As the new semester approaches, I am fully aware that my undergraduate career is near completion. Forty two months ago, I entered the University at Albany as an immature freshman. Forty two months later, as I peer back at the days of relentless partying, short-lived romances, and great exploration, it's hard to recognize the young man who once dreamed of a career in television meteorology, who held no interest in Asian culture, and who could not have foreseen his life as it stands on 1.11.11.

Aside - it's purely a coincidence that I write this post on such a famed date.

Since I always do this, let's put everything into perspective.

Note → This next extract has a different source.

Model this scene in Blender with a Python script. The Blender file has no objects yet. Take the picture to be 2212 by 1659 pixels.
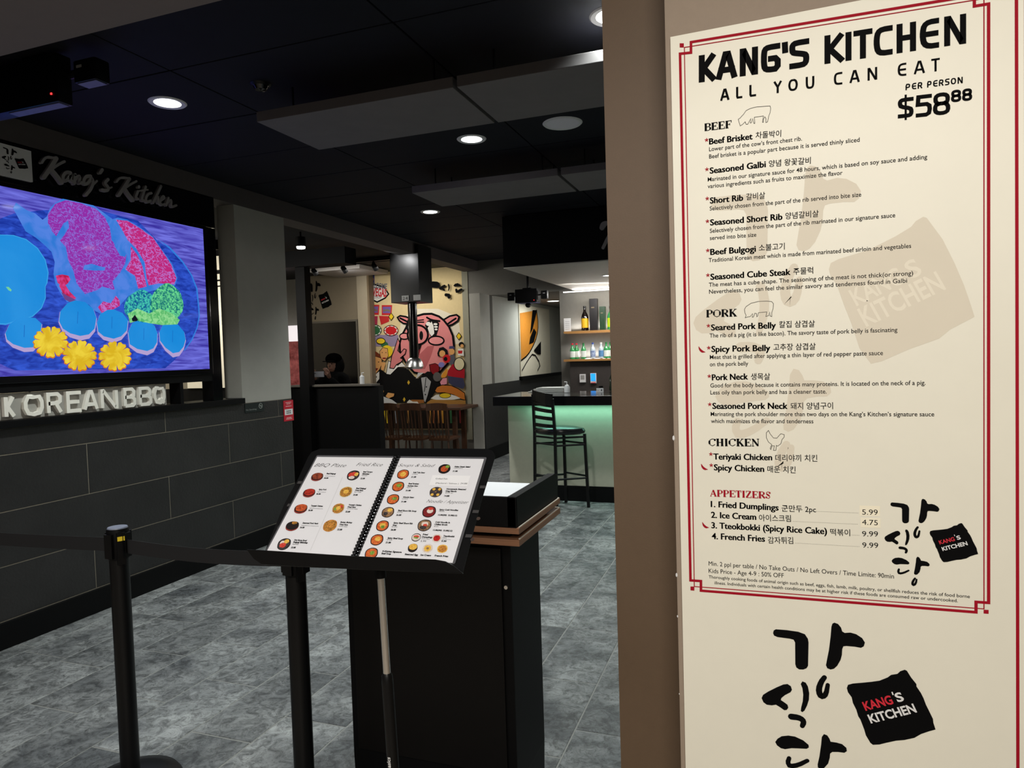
import bpy, bmesh, math, random
from mathutils import Vector, Matrix
from mathutils.geometry import tessellate_polygon
random.seed(7)
PI = math.pi
sc = bpy.context.scene
C = sc.collection

# ------------------------------------------------------------------ camera
F = 1501.0; CX, CY = 1106.0, 829.5; EYE = Vector((0, 0, 1.6))
YAW, PITCH, ROLL = map(math.radians, (-19.75, 2.30, 1.78))
fw = Vector((math.sin(YAW)*math.cos(PITCH), math.cos(YAW)*math.cos(PITCH), -math.sin(PITCH)))
r0 = Vector((math.cos(YAW), -math.sin(YAW), 0)); d0 = fw.cross(r0)
rt = r0*math.cos(ROLL) + d0*math.sin(ROLL); dn = -r0*math.sin(ROLL) + d0*math.cos(ROLL)
cam = bpy.data.cameras.new('camera'); camo = bpy.data.objects.new('camera', cam); C.objects.link(camo)
cam.sensor_width = 36; cam.lens = F/2212*36; cam.clip_start = .05
m3 = Matrix((rt, -dn, -fw)).transposed()
camo.matrix_world = Matrix.Translation(EYE) @ m3.to_4x4()
sc.camera = camo

# ------------------------------------------------------------------ colour, world, exposure
sc.view_settings.view_transform = 'Standard'; sc.view_settings.look = 'None'
sc.view_settings.gamma = 1; sc.view_settings.exposure = 0; sc.view_settings.use_curve_mapping = False
w = bpy.data.worlds.new('world'); sc.world = w; w.use_nodes = True
w.node_tree.nodes['Background'].inputs[0].default_value = (.5, .47, .45, 1)
w.node_tree.nodes['Background'].inputs[1].default_value = .05
sc.cycles.max_bounces = 6; sc.cycles.diffuse_bounces = 3; sc.cycles.glossy_bounces = 3
sc.cycles.transmission_bounces = 4; sc.cycles.sample_clamp_indirect = 4; sc.cycles.use_denoising = True
sc.cycles.caustics_reflective = False; sc.cycles.caustics_refractive = False

def area(name, loc, target, sx, sy, power, col=(1, 1, 1)):
    l = bpy.data.lights.new(name, 'AREA'); l.shape = 'RECTANGLE'; l.size = sx; l.size_y = sy
    l.energy = power; l.color = col
    o = bpy.data.objects.new(name, l); C.objects.link(o); o.location = loc
    o.rotation_euler = (Vector(target)-Vector(loc)).to_track_quat('-Z', 'Y').to_euler()
    return o
def spot(name, loc, target, power, ang=110, blend=.6, col=(1, 1, 1), rad=.06):
    l = bpy.data.lights.new(name, 'SPOT'); l.energy = power; l.spot_size = math.radians(ang)
    l.spot_blend = blend; l.color = col; l.shadow_soft_size = rad
    o = bpy.data.objects.new(name, l); C.objects.link(o); o.location = loc
    o.rotation_euler = (Vector(target)-Vector(loc)).to_track_quat('-Z', 'Y').to_euler()
    return o
NEUT = (.93, 1, .98)
area('mall_light', (.45, -1.6, 2.75), (.2, 1.5, 1.35), 1.8, 1.2, 84, (1, .94, .85))
area('mall_light', (-2.6, -1.0, 3.5), (-2.6, .8, 0), 2.2, .8, 62, (1, .96, .93))  # added fill from the mall side, brightens bulkhead and menus
DOWN = [(-3.154, 3.135), (-1.85, 4.485), (-3.16, 6.49), (-.60, 3.14), (-.45, 6.4), (.8, 4.5)]
for x, y in DOWN:
    spot('downlight_beam', (x, y, 3.075), (x, y, 0), 190, 125, .8, NEUT, .08)

# ------------------------------------------------------------------ pixels -> planes (camera of the photograph)
def ray(x, y): return (rt*((x-CX)/F) + dn*((y-CY)/F) + fw)
def bp(x, y, ax, c):
    d = ray(x, y); i = 'xyz'.index(ax); return EYE + d*((c-EYE[i])/d[i])

# ------------------------------------------------------------------ materials
def S(c):
    return tuple(((v/255)/12.92 if v/255 <= .04045 else ((v/255+.055)/1.055)**2.4) for v in c)
MATS = {}
def mat(name, col, rough=.5, metal=0, noise=0, nscale=20, bump=0, bscale=None, emit=0, rnd=0, spec=.5, trans=0, stretch=None, col2=None, alpha=1):
    if name in MATS: return MATS[name]
    m = bpy.data.materials.new(name); m.use_nodes = True; nt = m.node_tree; N = nt.nodes; L = nt.links
    b = N['Principled BSDF']; c = S(col)
    b.inputs['Roughness'].default_value = rough; b.inputs['Metallic'].default_value = metal
    b.inputs['Specular IOR Level'].default_value = spec
    b.inputs['Base Color'].default_value = (*c, 1)
    if trans: b.inputs['Transmission Weight'].default_value = trans; b.inputs['IOR'].default_value = 1.45
    if alpha < 1: b.inputs['Alpha'].default_value = alpha
    out = None
    if noise or bump or rnd or col2:
        geo = N.new('ShaderNodeNewGeometry'); vec = geo.outputs['Position']
        if rnd:
            oi = N.new('ShaderNodeObjectInfo'); sc_ = N.new('ShaderNodeVectorMath'); sc_.operation = 'MULTIPLY_ADD'
            cb = N.new('ShaderNodeCombineXYZ')
            for k in range(3): L.new(oi.outputs['Random'], cb.inputs[k])
            sc_.inputs[1].default_value = (17, 31, 7); L.new(cb.outputs[0], sc_.inputs[0]); L.new(vec, sc_.inputs[2]); vec = sc_.outputs[0]
        if stretch:
            mp = N.new('ShaderNodeMapping'); mp.inputs['Scale'].default_value = stretch; L.new(vec, mp.inputs[0]); vec = mp.outputs[0]
        nz = N.new('ShaderNodeTexNoise'); nz.inputs['Scale'].default_value = nscale; nz.inputs['Detail'].default_value = 6
        nz.inputs['Roughness'].default_value = .65; L.new(vec, nz.inputs['Vector'])
        cr = N.new('ShaderNodeValToRGB'); cr.color_ramp.elements[0].position = .32; cr.color_ramp.elements[1].position = .7
        c2 = S(col2) if col2 else tuple(min(1, v*(1+noise)) for v in c)
        c1 = c if col2 else tuple(v*(1-noise) for v in c)
        cr.color_ramp.elements[0].color = (*c1, 1); cr.color_ramp.elements[1].color = (*c2, 1)
        L.new(nz.outputs['Fac'], cr.inputs[0]); out = cr.outputs[0]
        if rnd:
            hs = N.new('ShaderNodeHueSaturation'); ma = N.new('ShaderNodeMath'); ma.operation = 'MULTIPLY_ADD'
            ma.inputs[1].default_value = 2*rnd; ma.inputs[2].default_value = 1-rnd
            L.new(oi.outputs['Random'], ma.inputs[0]); L.new(ma.outputs[0], hs.inputs['Value']); L.new(out, hs.inputs['Color']); out = hs.outputs[0]
        L.new(out, b.inputs['Base Color'])
        if bump:
            nb = N.new('ShaderNodeTexNoise'); nb.inputs['Scale'].default_value = bscale or nscale*2; nb.inputs['Detail'].default_value = 5
            L.new(vec, nb.inputs['Vector']); bm_ = N.new('ShaderNodeBump'); bm_.inputs['Strength'].default_value = bump
            bm_.inputs['Distance'].default_value = .01; L.new(nb.outputs['Fac'], bm_.inputs['Height']); L.new(bm_.outputs[0], b.inputs['Normal'])
    if emit:
        b.inputs['Emission Strength'].default_value = emit
        if out: L.new(out, b.inputs['Emission Color'])
        else: b.inputs['Emission Color'].default_value = (*c, 1)
    MATS[name] = m; return m
def screen(name, col, col2=None, nscale=20, stretch=None, lo=.4, hi=.6, emit=.92, band=False):
    """light given off by the lit display, seen through its glass"""
    if name in MATS: return MATS[name]
    m = bpy.data.materials.new(name); m.use_nodes = True; nt = m.node_tree; N = nt.nodes; L = nt.links
    b = N['Principled BSDF']; b.inputs['Base Color'].default_value = (.004, .004, .006, 1); b.inputs['Roughness'].default_value = .06
    b.inputs['Emission Strength'].default_value = emit
    if col2:
        geo = N.new('ShaderNodeNewGeometry'); mp = N.new('ShaderNodeMapping'); mp.inputs['Scale'].default_value = stretch or (1, 1, 1)
        L.new(geo.outputs['Position'], mp.inputs[0]); nz = N.new('ShaderNodeTexNoise'); nz.inputs['Scale'].default_value = nscale
        nz.inputs['Detail'].default_value = 5; nz.inputs['Distortion'].default_value = .8; L.new(mp.outputs[0], nz.inputs['Vector'])
        cr = N.new('ShaderNodeValToRGB'); cr.color_ramp.elements[0].position = lo; cr.color_ramp.elements[1].position = hi
        cr.color_ramp.elements[0].color = (*S(col), 1); cr.color_ramp.elements[1].color = (*S(col2), 1)
        if band:
            nz.inputs['Detail'].default_value = 2; e = cr.color_ramp.elements.new(min(.99, 2*hi-lo)); e.color = (*S(col), 1)
        L.new(nz.outputs['Fac'], cr.inputs[0]); L.new(cr.outputs[0], b.inputs['Emission Color'])
    else: b.inputs['Emission Color'].default_value = (*S(col), 1)
    MATS[name] = m; return m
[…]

I was born on 22 October, 1988. This fell on a Saturday, and stood as the 296th day of the year 1988. Saturday, 22 October marked the end to the 42nd week of 1988. As of 1.11.11, I was born 22 years and 20 days ago, which can also be stated as 266 months and 20 days ago. More precisely, I was born 8,116 days ago, or 8,117 days ago if you include today's date. While my birth occurred shortly after midnight, for the sake of argument, I'll say I was born at midnight on 22 October, 1988. In that case, I was born 194,784 hours ago, which is equivalent to 11,687,040 minutes, or 701,222,400 seconds (all rounded to the nearest hour, minute, and second, respectively).

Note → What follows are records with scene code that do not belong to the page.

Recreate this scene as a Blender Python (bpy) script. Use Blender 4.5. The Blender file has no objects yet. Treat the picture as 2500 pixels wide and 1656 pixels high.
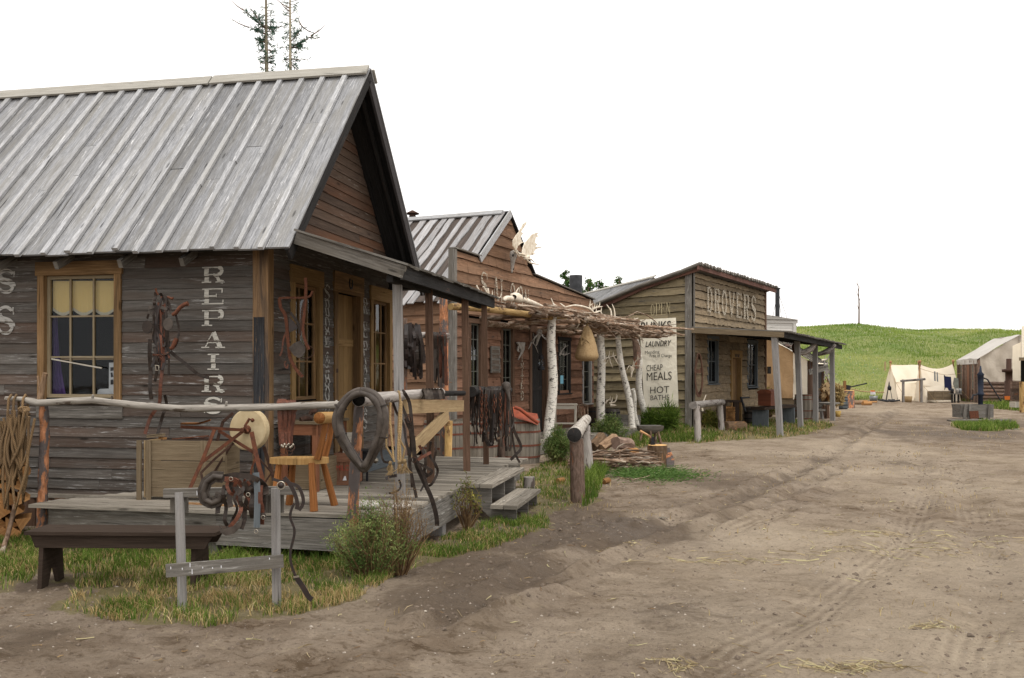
import bpy, math, random
import numpy as np
from mathutils import Vector, Matrix
random.seed(7); rng = np.random.default_rng(7)
scene = bpy.context.scene
col = scene.collection
R = math.radians
# ---------------------------------------------------------------- camera
CH, HV, CU, F = 1.75, 910.0, 1250.0, 2250.0     # eye height; horizon row, centre column and focal length in photo pixels
cd = bpy.data.cameras.new('camera'); cam = bpy.data.objects.new('camera', cd); col.objects.link(cam)
cam.location = (0, 0, CH); cam.rotation_euler = (R(90), 0, 0)
cd.sensor_width = 36; cd.lens = F/2500*36; cd.shift_y = (HV-828)/2500
cd.clip_start = 0.1; cd.clip_end = 2000
scene.camera = cam
# ---------------------------------------------------------------- overcast sky and sun
w = bpy.data.worlds.new('World'); scene.world = w; w.use_nodes = True
nt = w.node_tree; nt.nodes.clear()
sky = nt.nodes.new('ShaderNodeTexSky'); sky.sky_type = 'NISHITA'; sky.sun_disc = False
sky.sun_elevation = R(66); sky.sun_rotation = R(150); sky.dust_density = 4; sky.air_density = 1.0
hs = nt.nodes.new('ShaderNodeHueSaturation'); hs.inputs['Saturation'].default_value = 0.12
mx = nt.nodes.new('ShaderNodeMix'); mx.data_type = 'RGBA'; mx.inputs[0].default_value = 0.86
mx.inputs[7].default_value = (13.4, 12.95, 12.6, 1)      # even cloud deck
bg = nt.nodes.new('ShaderNodeBackground'); bg.inputs[1].default_value = 0.1
wo = nt.nodes.new('ShaderNodeOutputWorld')
nt.links.new(sky.outputs[0], hs.inputs['Color']); nt.links.new(hs.outputs[0], mx.inputs[6])
nt.links.new(mx.outputs[2], bg.inputs[0]); nt.links.new(bg.outputs[0], wo.inputs[0])
sl = bpy.data.lights.new('sun', 'SUN'); sl.energy = 1.5; sl.angle = R(22); sl.color = (1, .965, .92)
so = bpy.data.objects.new('sun', sl); col.objects.link(so)
el, az = R(66), R(150)      # sun high, behind the camera and to its right
sd = Vector((math.sin(az)*math.cos(el), math.cos(az)*math.cos(el), math.sin(el)))
so.rotation_euler = sd.to_track_quat('Z', 'Y').to_euler(); so.location = (6, -10, 20)
scene.view_settings.view_transform = 'Standard'; scene.view_settings.look = 'None'
scene.view_settings.exposure = 0.34; scene.view_settings.gamma = 1
# ---------------------------------------------------------------- pixel helpers (photo pixel + distance -> point in the world)
def P(u, v, Y): return Vector(((u-CU)*Y/F, Y, CH-(v-HV)*Y/F))
def G(u, v, z=0.0):
    Y = (CH-z)*F/(v-HV); return Vector(((u-CU)*Y/F, Y, z))
class Frame:        # local axes: o = towards the street, s = along the street front
    def __init__(s, x, y, ang):
        s.x, s.y = x, y; s.a = R(ang); s.d = (math.sin(s.a), math.cos(s.a)); s.r = (math.cos(s.a), -math.sin(s.a))
    def __call__(s, o, t, z): return Vector((s.x+s.r[0]*o+s.d[0]*t, s.y+s.r[1]*o+s.d[1]*t, z))
    def s_at(s, u, o=0.0):
        k = (u-CU)/F; x0 = s.x+s.r[0]*o; y0 = s.y+s.r[1]*o
        return (k*y0-x0)/(s.d[0]-k*s.d[1])
    def o_at(s, u, t=0.0):
        k = (u-CU)/F; x0 = s.x+s.d[0]*t; y0 = s.y+s.d[1]*t
        return (k*y0-x0)/(s.r[0]-k*s.r[1])
    def z_at(s, v, o, t): return CH-(v-HV)*s(o, t, 0).y/F
    def yaw(s): return -s.a
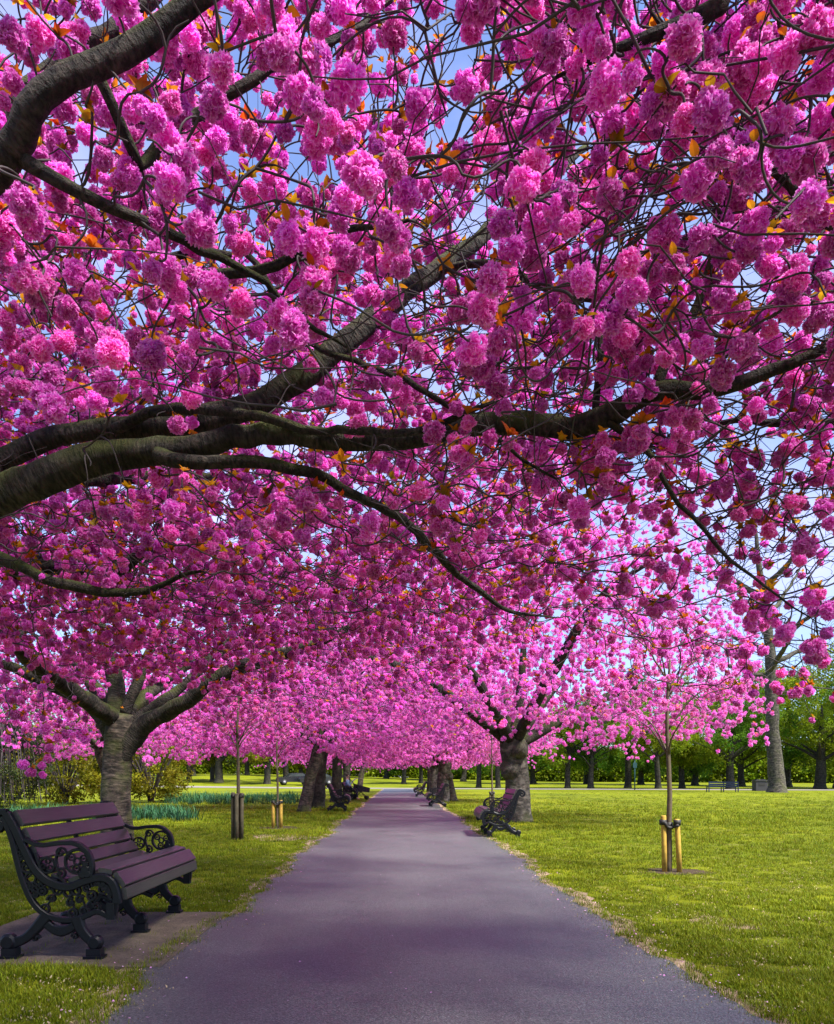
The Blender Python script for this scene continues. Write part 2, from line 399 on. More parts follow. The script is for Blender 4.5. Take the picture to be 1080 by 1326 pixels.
def pom_template(seed, florets=11, petals=17, R=.038):
    g = np.random.default_rng(seed); V, F, T = [], [], []; off = 0
    squash = np.array([1, 1, g.uniform(.85, 1.1)])
    ga = math.pi*(3-math.sqrt(5)); ph = g.uniform(0, 6)
    for i in range(florets):
        z = 1-2*(i+.5)/florets; r_ = math.sqrt(1-z*z)
        c = np.array([r_*math.cos(ga*i+ph), r_*math.sin(ga*i+ph), z])+g.normal(0, .16, 3)
        c /= np.linalg.norm(c); fr = g.uniform(.0165, .0215); cen = c*R*squash*g.uniform(.75, 1.08)
        for k in range(petals):
            q = (k+.5)/petals; th = math.acos(1-1.25*q); az = ga*k+i
            u, v, d = basis(c)
            pd = math.sin(th)*(math.cos(az)*u+math.sin(az)*v)+math.cos(th)*d+g.normal(0, .14, 3); pd /= np.linalg.norm(pd)
            pu, pv, pd = basis(pd); a = g.uniform(0, 6.28)
            pu2 = math.cos(a)*pu+math.sin(a)*pv; pv2 = np.cross(pd, pu2)
            l = fr*g.uniform(.85, 1.2)
            vv, ff, tt = petal(cen+pd*fr*.25, pu2, pv2, pd, l, l*g.uniform(.8, 1.15), g.uniform(-.6, .9))
            vv = vv+g.normal(0, .0012, vv.shape)
            V.append(vv); F += [tuple(x+off for x in f) for f in ff]; T.append(tt*g.uniform(.75, 1.0)); off += 7
    n1, n2 = 8, 5; cr = R*.80; cv = []
    for i in range(n2+1):
        for j in range(n1):
            a, e = j*6.283/n1, math.pi*i/n2; q = cr*g.uniform(.85, 1.1); cv.append([q*math.sin(e)*math.cos(a), q*math.sin(e)*math.sin(a), q*math.cos(e)])
    V.append(np.array(cv)*squash); T.append(np.full(len(cv), .12))
    F += [(off+i*n1+j, off+i*n1+(j+1) % n1, off+(i+1)*n1+(j+1) % n1, off+(i+1)*n1+j) for i in range(n2) for j in range(n1)]
    return np.vstack(V), F, np.concatenate(T), [0]*len(F)
POMS = [pom_template(s, f, p, r) for s, f, p, r in ((1, 16, 19, .038), (2, 18, 18, .041), (3, 13, 19, .034), (4, 17, 19, .040), (5, 15, 18, .036), (6, 21, 18, .045))]
POMS_LO = [pom_template(s, f, p, r) for s, f, p, r in ((21, 8, 8, .040), (22, 9, 8, .043), (23, 7, 9, .037))]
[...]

At this point, you might be rolling your eyes and considering clicking the "x" on the top right-hand corner of your browser. Before doing so, I challenge you to figure out your lifespan as of today's date, and reflect on the events, big and small, that brought you to this point. I challenge you to put your life into perspective. That's what this blog is about - placing a spotlight on life and developing new perspective. Growth is coupled with perspective, much like our atmosphere is coupled with the vast oceans that cover our planet. They don't work independent of one another, but rather together. Such is the coupling of love and happiness, two of the greatest elements of life one can achieve.

Enjoy each moment - aim for the stars - soar ever upward and embrace the open sky - you're on a lifelong journey.